* _Supplied data_

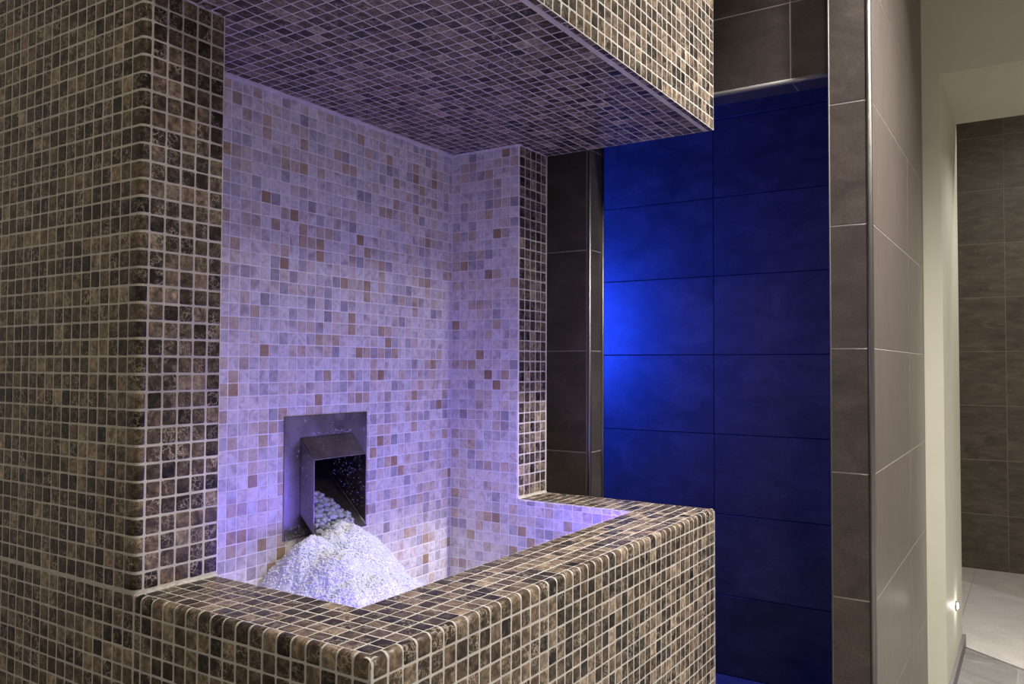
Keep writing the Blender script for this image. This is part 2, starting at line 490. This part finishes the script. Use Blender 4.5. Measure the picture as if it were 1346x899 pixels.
# ------------------------------------------------------------------ ICE CHUTE (steel spout on the niche wall)
chute = empty('ice_chute', ((PL[0]+PL[1])/2, D2, PL[2]))
tag(chute, 'square wet stainless steel ice chute with slanted hood on the pearl mosaic wall', 'ice chute')
YH = .6225                        # front of the hood
ZHT, ZHB = ZC-.196, ZC-.350       # opening top / bottom
def sheet(mb, pts, nrm, th=.002, m=0):
    """a polygon of sheet metal with thickness"""
    pts = [Vector(p) for p in pts]; n = Vector(nrm).normalized()*th
    k = len(mb.v); c = len(pts)
    mb.v += [tuple(p) for p in pts] + [tuple(p-n) for p in pts]
    mb.face(tuple(range(k, k+c)), m); mb.face(tuple(k+c+i for i in reversed(range(c))), m)
    for i in range(c):
        j = (i+1) % c; mb.face((k+i, k+c+i, k+c+j, k+j), m)
yp = D2-.003
mb = MB()
oc = [(PL[0], PL[2]), (PL[1], PL[2]), (PL[1], PL[3]), (PL[0], PL[3])]
ic = [(HX0, HZ0), (HX1, HZ0), (HX1, HZ1), (HX0, HZ1)]
for y in (yp, D2+.0008): mb.v += [(x, y, z) for x, z in oc] + [(x, y, z) for x, z in ic]
for i in range(4):
    j = (i+1) % 4
    mb.face((i, j, 4+j, 4+i)); mb.face((8+j, 8+i, 12+i, 12+j)); mb.face((j, i, 8+i, 8+j)); mb.face((4+i, 4+j, 12+j, 12+i))
plate = mb.build('wall_plate', STEEL, chute)
bv = plate.modifiers.new('edge', 'BEVEL'); bv.width = .0007; bv.segments = 1; bv.limit_method = 'ANGLE'
mb = MB()
sheet(mb, [(HX0, yp, HZ1), (HX1, yp, HZ1), (HX1, YH, ZHT), (HX0, YH, ZHT)], (0, -.7, .7))
sheet(mb, [(HX0, yp, HZ1), (HX0, YH, ZHT), (HX0, YH, ZHB), (HX0, yp, HZ0)], (-1, 0, 0))
sheet(mb, [(HX1, yp, HZ1), (HX1, yp, HZ0), (HX1, YH, ZHB), (HX1, YH, ZHT)], (1, 0, 0))
hood = mb.build('hood', STEEL, chute)
bv = hood.modifiers.new('edge', 'BEVEL'); bv.width = .0006; bv.segments = 1; bv.limit_method = 'ANGLE'
# inclined duct behind the opening
mb = MB()
y1d = 1.0; sl = .93
zf = lambda y: ZHB + (y-YH)*sl
zt = lambda y: HZ1 + (y-yp)*sl
sheet(mb, [(HX0+.002, YH-.004, zf(YH)-.001), (HX1-.002, YH-.004, zf(YH)-.001), (HX1-.002, y1d, zf(y1d)), (HX0+.002, y1d, zf(y1d))], (0, -.7, .7))
sheet(mb, [(HX0+.0021, yp, HZ1-.002), (HX0+.0021, y1d, zt(y1d)), (HX0+.0021, y1d, zf(y1d)), (HX0+.0021, yp, zf(yp))], (1, 0, 0), .001)
sheet(mb, [(HX1-.0021, YH, zf(YH)), (HX1-.0021, YH, ZHT-.003), (HX1-.0021, yp, HZ1-.002), (HX1-.0021, y1d, zt(y1d)), (HX1-.0021, y1d, zf(y1d))], (-1, 0, 0), .001)
sheet(mb, [(HX0, yp, HZ1-.0025), (HX1, yp, HZ1-.0025), (HX1, y1d, zt(y1d)), (HX0, y1d, zt(y1d))], (0, .7, -.7), .001)
sheet(mb, [(HX0, y1d, zf(y1d)), (HX1, y1d, zf(y1d)), (HX1, y1d, zt(y1d)), (HX0, y1d, zt(y1d))], (0, -1, 0), .002)
mb.build('inclined_duct', STEELD, chute)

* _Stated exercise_
Restate the listing above word for word, and skip the pictures.

* _Written solution_
Keep writing the Blender script for this image. This is part 2, starting at line 490. This part finishes the script. Use Blender 4.5. Measure the picture as if it were 1346x899 pixels.
# ------------------------------------------------------------------ ICE CHUTE (steel spout on the niche wall)
chute = empty('ice_chute', ((PL[0]+PL[1])/2, D2, PL[2]))
tag(chute, 'square wet stainless steel ice chute with slanted hood on the pearl mosaic wall', 'ice chute')
YH = .6225                        # front of the hood
ZHT, ZHB = ZC-.196, ZC-.350       # opening top / bottom
def sheet(mb, pts, nrm, th=.002, m=0):
    """a polygon of sheet metal with thickness"""
    pts = [Vector(p) for p in pts]; n = Vector(nrm).normalized()*th
    k = len(mb.v); c = len(pts)
    mb.v += [tuple(p) for p in pts] + [tuple(p-n) for p in pts]
    mb.face(tuple(range(k, k+c)), m); mb.face(tuple(k+c+i for i in reversed(range(c))), m)
    for i in range(c):
        j = (i+1) % c; mb.face((k+i, k+c+i, k+c+j, k+j), m)
yp = D2-.003
mb = MB()
oc = [(PL[0], PL[2]), (PL[1], PL[2]), (PL[1], PL[3]), (PL[0], PL[3])]
ic = [(HX0, HZ0), (HX1, HZ0), (HX1, HZ1), (HX0, HZ1)]
for y in (yp, D2+.0008): mb.v += [(x, y, z) for x, z in oc] + [(x, y, z) for x, z in ic]
for i in range(4):
    j = (i+1) % 4
    mb.face((i, j, 4+j, 4+i)); mb.face((8+j, 8+i, 12+i, 12+j)); mb.face((j, i, 8+i, 8+j)); mb.face((4+i, 4+j, 12+j, 12+i))
plate = mb.build('wall_plate', STEEL, chute)
bv = plate.modifiers.new('edge', 'BEVEL'); bv.width = .0007; bv.segments = 1; bv.limit_method = 'ANGLE'
mb = MB()
sheet(mb, [(HX0, yp, HZ1), (HX1, yp, HZ1), (HX1, YH, ZHT), (HX0, YH, ZHT)], (0, -.7, .7))
sheet(mb, [(HX0, yp, HZ1), (HX0, YH, ZHT), (HX0, YH, ZHB), (HX0, yp, HZ0)], (-1, 0, 0))
sheet(mb, [(HX1, yp, HZ1), (HX1, yp, HZ0), (HX1, YH, ZHB), (HX1, YH, ZHT)], (1, 0, 0))
hood = mb.build('hood', STEEL, chute)
bv = hood.modifiers.new('edge', 'BEVEL'); bv.width = .0006; bv.segments = 1; bv.limit_method = 'ANGLE'
# inclined duct behind the opening
mb = MB()
y1d = 1.0; sl = .93
zf = lambda y: ZHB + (y-YH)*sl
zt = lambda y: HZ1 + (y-yp)*sl
sheet(mb, [(HX0+.002, YH-.004, zf(YH)-.001), (HX1-.002, YH-.004, zf(YH)-.001), (HX1-.002, y1d, zf(y1d)), (HX0+.002, y1d, zf(y1d))], (0, -.7, .7))
sheet(mb, [(HX0+.0021, yp, HZ1-.002), (HX0+.0021, y1d, zt(y1d)), (HX0+.0021, y1d, zf(y1d)), (HX0+.0021, yp, zf(yp))], (1, 0, 0), .001)
sheet(mb, [(HX1-.0021, YH, zf(YH)), (HX1-.0021, YH, ZHT-.003), (HX1-.0021, yp, HZ1-.002), (HX1-.0021, y1d, zt(y1d)), (HX1-.0021, y1d, zf(y1d))], (-1, 0, 0), .001)
sheet(mb, [(HX0, yp, HZ1-.0025), (HX1, yp, HZ1-.0025), (HX1, y1d, zt(y1d)), (HX0, y1d, zt(y1d))], (0, .7, -.7), .001)
sheet(mb, [(HX0, y1d, zf(y1d)), (HX1, y1d, zf(y1d)), (HX1, y1d, zt(y1d)), (HX0, y1d, zt(y1d))], (0, -1, 0), .002)
mb.build('inclined_duct', STEELD, chute)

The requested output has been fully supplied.